------ Excerpted records ------

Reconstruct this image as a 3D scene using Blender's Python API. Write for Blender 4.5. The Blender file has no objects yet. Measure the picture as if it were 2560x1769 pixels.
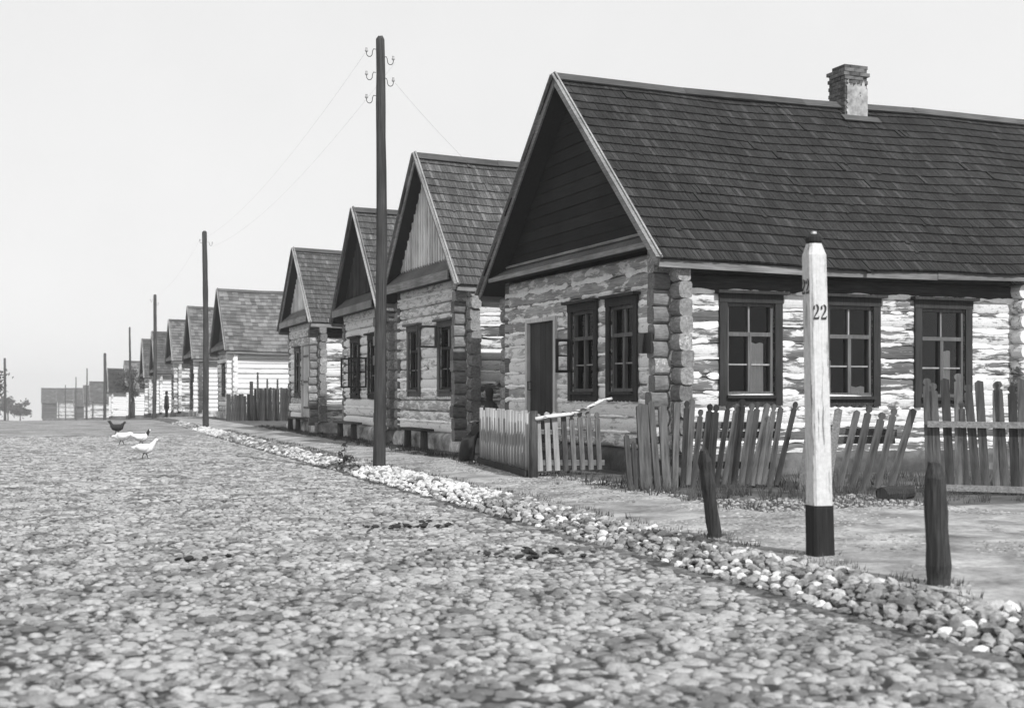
import bpy, math, random
from mathutils import Vector, Matrix
R = math.radians
random.seed(22)
scene = bpy.context.scene
COL = scene.collection

# ------------------------------------------------------------------ camera
cam_data = bpy.data.cameras.new('camera')
cam = bpy.data.objects.new('camera', cam_data); COL.objects.link(cam)
cam.location = (0, 0, 1.4)
cam.rotation_euler = (R(90), 0, R(-19.37))
cam_data.sensor_width = 36.0
cam_data.lens = 45.0
cam_data.shift_y = 0.0385
cam_data.clip_start = 0.1
cam_data.clip_end = 9000
cam_data.dof.use_dof = True
cam_data.dof.focus_distance = 21.0
cam_data.dof.aperture_fstop = 2.5
scene.camera = cam

# ------------------------------------------------------------------ sky and sun
SUN = Vector((0.20, -1.0, 0.98)).normalized()          # towards the sun
SUN_EL = math.asin(SUN.z)
SUN_ROT = math.atan2(SUN.x, SUN.y)
world = bpy.data.worlds.new('World'); scene.world = world
world.use_nodes = True
wn = world.node_tree; wn.nodes.clear()
w_out = wn.nodes.new('ShaderNodeOutputWorld')
w_bg = wn.nodes.new('ShaderNodeBackground')
w_sky = wn.nodes.new('ShaderNodeTexSky')
w_sky.sky_type = 'NISHITA'; w_sky.sun_disc = False
w_sky.sun_elevation = SUN_EL; w_sky.sun_rotation = SUN_ROT
w_sky.air_density = 1.0; w_sky.dust_density = 1.5; w_sky.ozone_density = 1.0
# black-and-white plate under a bright, thinly veiled sky: the clear sky seen through an even white veil
w_bw = wn.nodes.new('ShaderNodeRGBToBW')
w_mix = wn.nodes.new('ShaderNodeMix'); w_mix.data_type = 'FLOAT'
w_mix.inputs[0].default_value = 0.85; w_mix.inputs[3].default_value = 10.7
wn.links.new(w_sky.outputs['Color'], w_bw.inputs['Color'])
wn.links.new(w_bw.outputs['Val'], w_mix.inputs[2])
w_tc = wn.nodes.new('ShaderNodeTexCoord'); w_no = wn.nodes.new('ShaderNodeTexNoise')
w_no.inputs['Scale'].default_value = 5.0; w_no.inputs['Detail'].default_value = 6.0; w_no.inputs['Roughness'].default_value = 0.6
w_mr = wn.nodes.new('ShaderNodeMapRange'); w_mr.inputs[3].default_value = 0.93; w_mr.inputs[4].default_value = 1.05
w_mu = wn.nodes.new('ShaderNodeMath'); w_mu.operation = 'MULTIPLY'
wn.links.new(w_tc.outputs['Generated'], w_no.inputs['Vector']); wn.links.new(w_no.outputs['Fac'], w_mr.inputs[0])
wn.links.new(w_mix.outputs[0], w_mu.inputs[0]); wn.links.new(w_mr.outputs[0], w_mu.inputs[1])
wn.links.new(w_mu.outputs[0], w_bg.inputs['Color'])
w_bg.inputs['Strength'].default_value = 0.10
wn.links.new(w_bg.outputs['Background'], w_out.inputs['Surface'])

sun_data = bpy.data.lights.new('sun', 'SUN')
sun_data.energy = 5.0; sun_data.angle = R(0.7); sun_data.color = (1.0, 1.0, 1.0)
sun = bpy.data.objects.new('sun', sun_data); COL.objects.link(sun)
sun.rotation_euler = (-SUN).to_track_quat('-Z', 'Y').to_euler()

scene.view_settings.view_transform = 'Standard'
scene.view_settings.look = 'None'
scene.view_settings.exposure = -0.12
scene.view_settings.gamma = 1.0
scene.view_settings.use_curve_mapping = False

# ------------------------------------------------------------------ helpers
def tag(o, label=None, cat=None, group=None, kind=None):
    if label: o['label'] = label
    if cat: o['category'] = cat
    if group: o['group'] = group
    if kind: o['kind'] = kind
    return o

def empty(name, loc, rz=0.0):
    o = bpy.data.objects.new(name, None); COL.objects.link(o)
    o.location = loc; o.rotation_euler = (0, 0, rz); o.empty_display_size = 0.2
    return o

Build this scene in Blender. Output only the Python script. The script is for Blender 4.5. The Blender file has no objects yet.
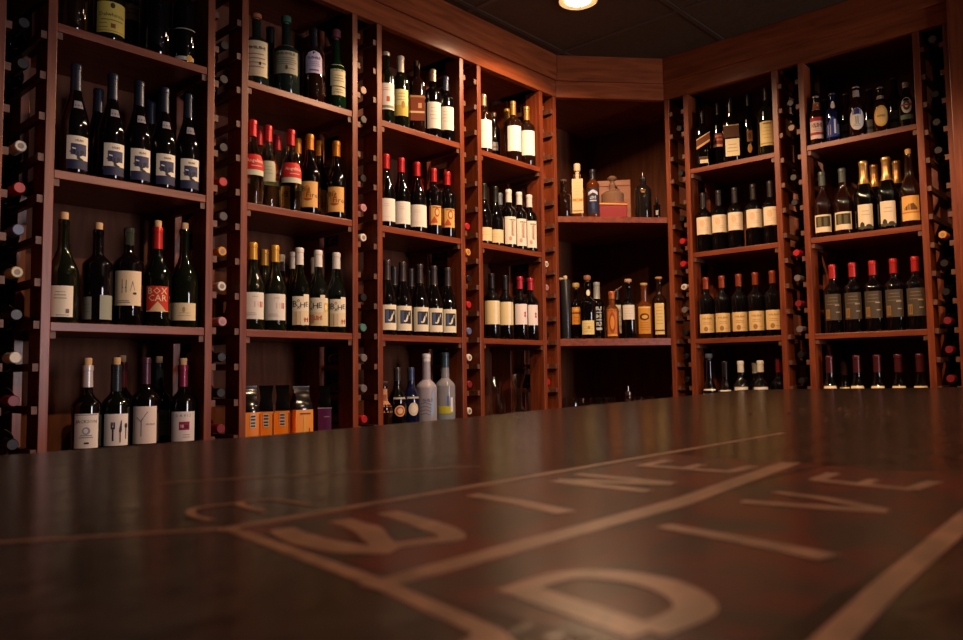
import bpy, math, random
from mathutils import Vector, Matrix
random.seed(7)
SC = bpy.context.scene
COL = SC.collection
RAD = math.radians
EYE = 1.16            # height of the camera above the floor
D_LEFT, D_RIGHT = 2.2, 3.361      # fronts of the two shelving walls
CA, CB = (2.957, 2.2), (3.361, 1.848)   # front edge of the corner unit
DEPTH = .32

WV0, WV1 = '#622a18', '#8a4424'
WB0, WB1 = '#563021', '#70432c'
WT0, WT1 = '#783c22', '#a05430'
SPOTDEG = 150
LAMPS = [(2.565, 1.785, 40), (2.2, 1.45, 52), (2.5, -.2, 10), (1.75, .35, 84), (1.97, -1.28, 46)]
LAMPLABEL = ['glowing recessed ceiling downlight near the corner unit', 'recessed ceiling downlight before the third bay', 'recessed ceiling downlight near the right shelves', 'recessed ceiling downlight over the middle of the bar', 'recessed ceiling downlight nearest the street window']
GLOW = 22
DAY = 90
SKY = .6
EXPO = 0

# ------------------------------------------------------------------ materials
def lin(c):
    if isinstance(c, str):
        c = c.lstrip('#'); c = [int(c[i:i+2], 16)/255 for i in (0, 2, 4)]
        c = [x/12.92 if x <= .04045 else ((x+.055)/1.055)**2.4 for x in c]
    return (c[0], c[1], c[2], 1)

MATS = {}
def mat(color, rough=.5, metal=0, trans=0, ior=1.5, emit=0, coat=0, spec=.5):
    key = (color, rough, metal, trans, ior, emit, coat, spec)
    if key in MATS: return MATS[key]
    m = bpy.data.materials.new('surface'); m.use_nodes = True
    b = m.node_tree.nodes['Principled BSDF']
    b.inputs['Base Color'].default_value = lin(color)
    b.inputs['Roughness'].default_value = rough
    b.inputs['Metallic'].default_value = metal
    b.inputs['Transmission Weight'].default_value = trans
    b.inputs['IOR'].default_value = ior
    b.inputs['Coat Weight'].default_value = coat
    b.inputs['Specular IOR Level'].default_value = spec
    if emit:
        b.inputs['Emission Color'].default_value = lin(color)
        b.inputs['Emission Strength'].default_value = emit
    MATS[key] = m
    return m

def paper(color): return mat(color, .55, spec=.3)

def noise_mat(name, c0, c1, scale=(1, 1, 1), nscale=6, rough=.35, lo=.3, hi=.7, bump=.0, distort=0., detail=6, rough_var=0, coat=0, spec=.5, ior=1.5):
    """procedural two-colour noise, stretched by scale; every object gets its own offset"""
    m = bpy.data.materials.new(name); m.use_nodes = True
    nt = m.node_tree; b = nt.nodes['Principled BSDF']
    tc = nt.nodes.new('ShaderNodeTexCoord'); oi = nt.nodes.new('ShaderNodeObjectInfo')
    mul = nt.nodes.new('ShaderNodeMath'); mul.operation = 'MULTIPLY'; mul.inputs[1].default_value = 37.
    nt.links.new(oi.outputs['Random'], mul.inputs[0])
    add = nt.nodes.new('ShaderNodeVectorMath'); add.operation = 'ADD'
    nt.links.new(tc.outputs['Object'], add.inputs[0]); nt.links.new(mul.outputs[0], add.inputs[1])
    mp = nt.nodes.new('ShaderNodeMapping'); mp.inputs['Scale'].default_value = scale
    nt.links.new(add.outputs[0], mp.inputs['Vector'])
    nz = nt.nodes.new('ShaderNodeTexNoise'); nz.inputs['Scale'].default_value = nscale
    nz.inputs['Detail'].default_value = detail; nz.inputs['Distortion'].default_value = distort
    nt.links.new(mp.outputs[0], nz.inputs['Vector'])
    cr = nt.nodes.new('ShaderNodeValToRGB')
    cr.color_ramp.elements[0].position = lo; cr.color_ramp.elements[0].color = lin(c0)
    cr.color_ramp.elements[1].position = hi; cr.color_ramp.elements[1].color = lin(c1)
    nt.links.new(nz.outputs['Fac'], cr.inputs[0]); nt.links.new(cr.outputs[0], b.inputs['Base Color'])
    b.inputs['Roughness'].default_value = rough
    b.inputs['Coat Weight'].default_value = coat
    b.inputs['Specular IOR Level'].default_value = spec
    b.inputs['IOR'].default_value = ior
    if rough_var:
        mr = nt.nodes.new('ShaderNodeMapRange')
        mr.inputs['To Min'].default_value = rough-rough_var; mr.inputs['To Max'].default_value = rough+rough_var
        nt.links.new(nz.outputs['Fac'], mr.inputs['Value']); nt.links.new(mr.outputs[0], b.inputs['Roughness'])
    if bump:
        bp = nt.nodes.new('ShaderNodeBump'); bp.inputs['Strength'].default_value = bump; bp.inputs['Distance'].default_value = .002
        nt.links.new(nz.outputs['Fac'], bp.inputs['Height']); nt.links.new(bp.outputs[0], b.inputs['Normal'])
    return m

WOOD_V = noise_mat('cherry_wood_upright', WV0, WV1, (14, 14, 1.1), 5, .36, bump=.15, distort=.6)
WOOD_H = noise_mat('cherry_wood_level', WV0, WV1, (1.1, 14, 14), 5, .36, bump=.15, distort=.6)
WOOD_B = noise_mat('plywood_back', WB0, WB1, (7, 7, .8), 4, .6, bump=.1, distort=1.2, spec=.15)
WOOD_T = noise_mat('cherry_trim', WT0, WT1, (1.0, 10, 10), 4, .22, bump=.08, distort=.8)
CLEAT = noise_mat('pale_end_grain', '#50301f', '#744a3a', (9, 9, 9), 8, .5)
BAR = noise_mat('stained_bar_top', '#151210', '#2e2520', (5.0, 14, 3), 6, .175, bump=.22, distort=1.0, rough_var=.05, spec=.5, ior=1.22)
BARRED = noise_mat('worn_red_paint', '#1f1512', '#48120c', (3, 5, 3), 7, .23, lo=.42, hi=.58, distort=1., bump=.05, ior=1.22)
BARTAN = noise_mat('worn_tan_paint', '#5a4234', '#86624f', (5, 9, 3), 9, .3, lo=.3, hi=.65, distort=.6, bump=.05, ior=1.22)
PLASTER = noise_mat('dark_plaster', '#3a2a24', '#46332b', (1, 1, 1), 3, .8)
FLOORM = noise_mat('dark_floor_boards', '#2a1b14', '#3c2820', (1, 9, 1), 3, .4)
CEILM = noise_mat('black_ceiling_tile', '#45331f', '#523e2a', (1, 1, 1), 60, .9, bump=.3)
CEILG = mat('#4a4038', .6)
BRASS = mat('#b08d57', .3, 1)

GLASS = {
 'green': mat('#090d07', .025, coat=.25), 'olive': mat('#10140a', .025, coat=.25), 'black': mat('#090708', .025, coat=.25),
 'brown': mat('#1d0d07', .025, coat=.25), 'amber': mat('#5a2c0e', .025, coat=.25), 'blue': mat('#0c1334', .025, coat=.25),
 'grn2': mat('#0b2611', .025, coat=.25), 'sage': mat('#1a241f', .1, coat=.3), 'rose': mat('#1d0b07', .025, coat=.25),
 'tint': mat('#b08a70', .05, trans=.55, ior=1.4), 'smoke': mat('#1c1817', .05, coat=.3),
 'clear': mat('#dfe4e0', .02, trans=1., ior=1.33), 'pale': mat('#d3d8c2', .02, trans=1., ior=1.34),
 'frost': mat('#b9b6c4', .38, trans=.35, ior=1.4), 'vodka': mat('#c3c6d2', .12, trans=.6, ior=1.36), 'thin': mat('#f6f8f6', .01, trans=1., ior=1.62, coat=1.),
 'whisky': mat('#6a3210', .05, trans=.45, ior=1.36), 'gold': mat('#94601c', .1, coat=.3),
}

# ------------------------------------------------------------------ mesh collecting
class MB:
    def __init__(s): s.v = []; s.f = []; s.m = []; s.mats = []; s.smooth = []
    def mi(s, m):
        if m not in s.mats: s.mats.append(m)
        return s.mats.index(m)
    def add(s, vs, fs, m, smooth=False):
        o = len(s.v); s.v += [tuple(v) for v in vs]; k = s.mi(m)
        for f in fs: s.f.append([i+o for i in f]); s.m.append(k); s.smooth.append(smooth)
        return s
    def box(s, x0, x1, y0, y1, z0, z1, m):
        v = [(x, y, z) for z in (z0, z1) for y in (y0, y1) for x in (x0, x1)]
        return s.add(v, [(0, 2, 3, 1), (4, 5, 7, 6), (0, 1, 5, 4), (2, 6, 7, 3), (0, 4, 6, 2), (1, 3, 7, 5)], m)
    def prism(s, pts, z0, z1, m):
        """pts: counter-clockwise outline"""
        n = len(pts)
        v = [(x, y, z0) for x, y in pts]+[(x, y, z1) for x, y in pts]
        f = [list(range(n))[::-1], list(range(n, 2*n))]+[(i, (i+1) % n, (i+1) % n+n, i+n) for i in range(n)]
        return s.add(v, f, m)
    def loft(s, rings, m, cap=True, smooth=True):
        n = len(rings[0]); v = [p for r in rings for p in r]; f = []
        for j in range(len(rings)-1):
            for i in range(n):
                f.append((j*n+i, j*n+(i+1) % n, (j+1)*n+(i+1) % n, (j+1)*n+i))
        if cap: f.append(list(range(n))[::-1]); f.append([(len(rings)-1)*n+i for i in range(n)])
        return s.add(v, f, m, smooth)
    def lathe(s, prof, m, seg=28, c=(0, 0), sq=0, cap=True, sx=1, sy=1):
        rings = []
        for r, z in prof:
            ring = []
            for i in range(seg):
                a = 2*math.pi*(i+.5)/seg; ca, sa = math.cos(a), math.sin(a)
                k = 1
                if sq:
                    e = 2+sq; k = (abs(ca)**e+abs(sa)**e)**(-1/e)
                ring.append((c[0]+r*k*ca*sx, c[1]+r*k*sa*sy, z))
            rings.append(ring)
        return s.loft(rings, m, cap)
    def build(s, name, parent=None, sharp=40, bevel=0):
        me = bpy.data.meshes.new(name); me.from_pydata(s.v, [], s.f)
        for m in s.mats: me.materials.append(m)
        me.polygons.foreach_set('material_index', s.m); me.polygons.foreach_set('use_smooth', s.smooth)
        me.update()
        if any(s.smooth): me.set_sharp_from_angle(angle=RAD(sharp))
        o = bpy.data.objects.new(name, me); COL.objects.link(o)
        if parent: o.parent = parent
        if bevel:
            b = o.modifiers.new('Bevel', 'BEVEL'); b.width = bevel; b.segments = 2; b.limit_method = 'ANGLE'
        return o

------

Work to be completed: Copy exactly the lines running from the beginning of the listing through the line that has "scene.camera = cam". Drop the pictures.

Result for this task:
Reconstruct this image as a 3D scene using Blender's Python API. Write for Blender 4.5. The Blender file has no objects yet. Measure the picture as if it were 2560x1769 pixels.
import bpy, math, random
from mathutils import Vector, Matrix
R = math.radians
random.seed(22)
scene = bpy.context.scene
COL = scene.collection

# ------------------------------------------------------------------ camera
cam_data = bpy.data.cameras.new('camera')
cam = bpy.data.objects.new('camera', cam_data); COL.objects.link(cam)
cam.location = (0, 0, 1.4)
cam.rotation_euler = (R(90), 0, R(-19.37))
cam_data.sensor_width = 36.0
cam_data.lens = 45.0
cam_data.shift_y = 0.0385
cam_data.clip_start = 0.1
cam_data.clip_end = 9000
cam_data.dof.use_dof = True
cam_data.dof.focus_distance = 21.0
cam_data.dof.aperture_fstop = 2.5
scene.camera = cam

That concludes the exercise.